Seeler der Demokratie

Der HSV wählt den Aufsichtsrat, den sich Uns Uwe zu seiner Kontrolle wünschte  ■ Von Clemens Gerlach

Widerworte mag Uwe Seeler nicht. Und wenn sie aus den eigenen Reihen kommen, reagiert der Präsident des Hamburger SV noch ungehaltener als sonst schon. Dann wird Uns Uwe richtig ausfallend.

Montag abend war es wieder soweit. Auf der Jahreshauptversammlung des HSV redete sich der Dicke in Rage, daß man um den Stuck an den Decken des altehrwürdigen Curio-Hauses fürchten mußte.

Auf ein Mikrofon hätte der 60jährige bei seinem verbalen Parforce-Ritt, der sich tagesordnungsmäßig „Aussprache“ nannte, gut verzichten können: Er wäre auch ohne elektronischen Schallverstärker bis in die letzte Reihe des Saals zu verstehen gewesen. „Im Interesse des Vereins warne ich davor, daß hier Mitglieder organisiert werden“, witterte ein puterrot angelaufener Seeler Verrat und das Scheitern des Präsidiums-Plans.

Schön hatten es sich die oberste Rothose & Co. ausgerechnet. Neun Bewerber für den Aufsichtsrat plus eine hernach geleugnete Rücktrittsdrohung („Kei-ner hat gesagt, daß ich hinschmeißen werde“) – macht null Opposition und tolles Wahlergebnis. Die Rechnung ging nicht ganz auf. Zwar wurden „Uwes Lieblings-Kontrolleure“ (Bild) gewählt, aber daß es ein unabhängiger Kandidat erst spannend gemacht hatte, war nicht vorgesehen gewesen.

Christian Reichert hieß der junge Mann, der es neben vier anderen gewagt hatte, der lädierten HSV-Ikone mit dem ganz speziellen Sinn für Bürgerbeteiligung („Eine gute Demokratie muß auch ein bißchen Diktatur haben“) die Stirn zu bieten.
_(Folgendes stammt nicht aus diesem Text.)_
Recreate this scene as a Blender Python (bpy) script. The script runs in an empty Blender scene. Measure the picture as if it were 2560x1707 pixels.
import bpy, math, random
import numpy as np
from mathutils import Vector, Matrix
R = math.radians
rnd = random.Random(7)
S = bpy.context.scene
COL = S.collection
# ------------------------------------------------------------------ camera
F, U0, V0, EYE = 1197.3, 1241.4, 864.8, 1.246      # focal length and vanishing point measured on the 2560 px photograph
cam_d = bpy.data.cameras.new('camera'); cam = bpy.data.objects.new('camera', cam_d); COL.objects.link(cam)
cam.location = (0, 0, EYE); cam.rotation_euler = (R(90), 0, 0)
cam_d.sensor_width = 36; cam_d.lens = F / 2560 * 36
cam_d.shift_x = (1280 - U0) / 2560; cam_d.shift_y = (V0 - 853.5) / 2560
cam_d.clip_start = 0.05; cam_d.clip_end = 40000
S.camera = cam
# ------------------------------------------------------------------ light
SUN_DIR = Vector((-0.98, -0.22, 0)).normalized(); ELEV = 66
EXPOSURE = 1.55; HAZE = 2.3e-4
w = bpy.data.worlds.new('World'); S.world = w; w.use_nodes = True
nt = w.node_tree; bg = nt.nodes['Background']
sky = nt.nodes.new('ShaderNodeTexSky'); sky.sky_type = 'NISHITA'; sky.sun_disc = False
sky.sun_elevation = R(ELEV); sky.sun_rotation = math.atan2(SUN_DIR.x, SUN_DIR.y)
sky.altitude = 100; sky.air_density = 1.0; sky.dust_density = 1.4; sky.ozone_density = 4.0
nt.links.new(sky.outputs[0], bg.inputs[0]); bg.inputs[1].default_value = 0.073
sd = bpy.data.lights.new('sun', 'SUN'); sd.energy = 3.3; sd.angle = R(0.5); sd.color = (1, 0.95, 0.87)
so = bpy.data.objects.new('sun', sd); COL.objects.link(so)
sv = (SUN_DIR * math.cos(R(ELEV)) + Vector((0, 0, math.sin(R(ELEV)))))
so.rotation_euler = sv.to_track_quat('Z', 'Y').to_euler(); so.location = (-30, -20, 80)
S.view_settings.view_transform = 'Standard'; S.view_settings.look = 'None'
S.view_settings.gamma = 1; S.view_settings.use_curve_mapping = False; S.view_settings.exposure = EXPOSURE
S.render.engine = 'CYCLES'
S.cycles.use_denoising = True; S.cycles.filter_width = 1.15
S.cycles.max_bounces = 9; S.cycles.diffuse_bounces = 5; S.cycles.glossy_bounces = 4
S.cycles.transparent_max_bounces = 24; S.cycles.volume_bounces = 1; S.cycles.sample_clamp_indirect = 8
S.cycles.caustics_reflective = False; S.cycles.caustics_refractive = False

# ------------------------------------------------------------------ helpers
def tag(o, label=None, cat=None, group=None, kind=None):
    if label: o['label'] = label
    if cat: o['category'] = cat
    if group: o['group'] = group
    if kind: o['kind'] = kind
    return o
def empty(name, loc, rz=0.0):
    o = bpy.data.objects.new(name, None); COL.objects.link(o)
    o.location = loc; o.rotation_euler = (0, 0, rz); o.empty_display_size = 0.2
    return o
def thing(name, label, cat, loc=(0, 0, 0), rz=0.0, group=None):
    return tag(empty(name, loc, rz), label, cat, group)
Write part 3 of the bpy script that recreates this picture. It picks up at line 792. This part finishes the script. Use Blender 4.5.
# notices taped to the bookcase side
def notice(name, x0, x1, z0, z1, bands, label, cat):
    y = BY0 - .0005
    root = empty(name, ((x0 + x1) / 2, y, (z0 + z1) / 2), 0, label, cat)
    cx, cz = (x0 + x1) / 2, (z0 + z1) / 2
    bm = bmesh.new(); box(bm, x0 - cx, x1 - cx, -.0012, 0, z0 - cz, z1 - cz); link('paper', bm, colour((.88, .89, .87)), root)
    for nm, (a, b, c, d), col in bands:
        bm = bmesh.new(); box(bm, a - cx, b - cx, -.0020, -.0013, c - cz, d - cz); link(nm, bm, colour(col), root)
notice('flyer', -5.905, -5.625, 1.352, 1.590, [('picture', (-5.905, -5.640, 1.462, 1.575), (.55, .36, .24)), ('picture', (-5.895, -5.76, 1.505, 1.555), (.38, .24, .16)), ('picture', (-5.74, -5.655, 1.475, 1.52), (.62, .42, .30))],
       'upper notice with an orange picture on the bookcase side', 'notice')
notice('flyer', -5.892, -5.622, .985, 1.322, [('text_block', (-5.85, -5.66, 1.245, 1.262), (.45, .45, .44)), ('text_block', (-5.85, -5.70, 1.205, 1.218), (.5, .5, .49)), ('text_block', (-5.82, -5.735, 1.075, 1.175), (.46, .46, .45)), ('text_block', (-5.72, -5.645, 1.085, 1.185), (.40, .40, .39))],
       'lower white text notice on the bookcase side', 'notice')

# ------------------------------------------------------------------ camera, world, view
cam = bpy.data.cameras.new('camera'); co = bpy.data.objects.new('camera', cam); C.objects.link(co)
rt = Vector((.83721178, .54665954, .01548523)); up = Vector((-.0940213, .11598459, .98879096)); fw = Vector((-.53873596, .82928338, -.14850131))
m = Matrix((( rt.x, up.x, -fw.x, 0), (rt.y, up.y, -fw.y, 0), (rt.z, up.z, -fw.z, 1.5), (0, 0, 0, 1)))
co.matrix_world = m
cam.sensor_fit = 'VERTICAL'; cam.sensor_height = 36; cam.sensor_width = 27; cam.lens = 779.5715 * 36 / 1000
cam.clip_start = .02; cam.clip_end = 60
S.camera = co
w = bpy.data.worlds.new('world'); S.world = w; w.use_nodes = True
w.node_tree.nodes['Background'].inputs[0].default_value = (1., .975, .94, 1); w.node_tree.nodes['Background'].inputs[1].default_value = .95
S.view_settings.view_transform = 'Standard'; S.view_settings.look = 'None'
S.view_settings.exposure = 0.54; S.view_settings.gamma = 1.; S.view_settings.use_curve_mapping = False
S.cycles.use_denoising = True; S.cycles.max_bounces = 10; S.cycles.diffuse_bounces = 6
Sein Ergebnis – 207 von 458 Stimmen – war ein Achtungserfolg für den 33jährigen stellvertretenden Leiter der „Fördernden Mitglieder“, der mit über 4 000 Mitgliedern größten Abteilung im Verein. Massiv war der Sonderschul-Lehrer vor der Wahl von den HSV-Oberen gedrängt worden, „zum Wohle des Vereins“ von seiner Kandidatur abzusehen. Und in seiner 15minütigen Rede vor den spärlich erschienenen Vereinsangehörigen hatte Uwe Seeler noch einmal in punkto Einschüchterungsversuche nachgelegt: „Einige Mitglieder haben nicht begriffen, worum es geht“, appellierte Seeler an das Gemeinschaftsgefühl, „es geht nicht um einzelne Personen, sondern um die Zukunft des HSV.“

Doch der angebliche Nestbeschmutzer Reichert dachte nicht daran, sich vorschreiben zu lassen, was für seinen Lieblingsclub am besten sei. „Das weiß ich besser, ich arbeite schon länger, als Uwe Seeler Präsident ist, ehrenamtlich an der Basis mit“, erklärte er später gegenüber der taz.

Daß die Unterstützung nicht ausreichte, um einen von Seelers Favoriten abzuhängen, ärgerte Reichert: „Die Mitglieder haben die Möglichkeit vertan, ein Mitspracherecht zu erstreiten.“ Er selber wolle aber nicht aufgeben: „Ich werde weiter etwas für den HSV tun.“ Und Seelers Angebot, er könne jederzeit mithelfen? „Darauf muß ich nicht reagieren – ich tue es bereits.“ Immer diese Widerworte.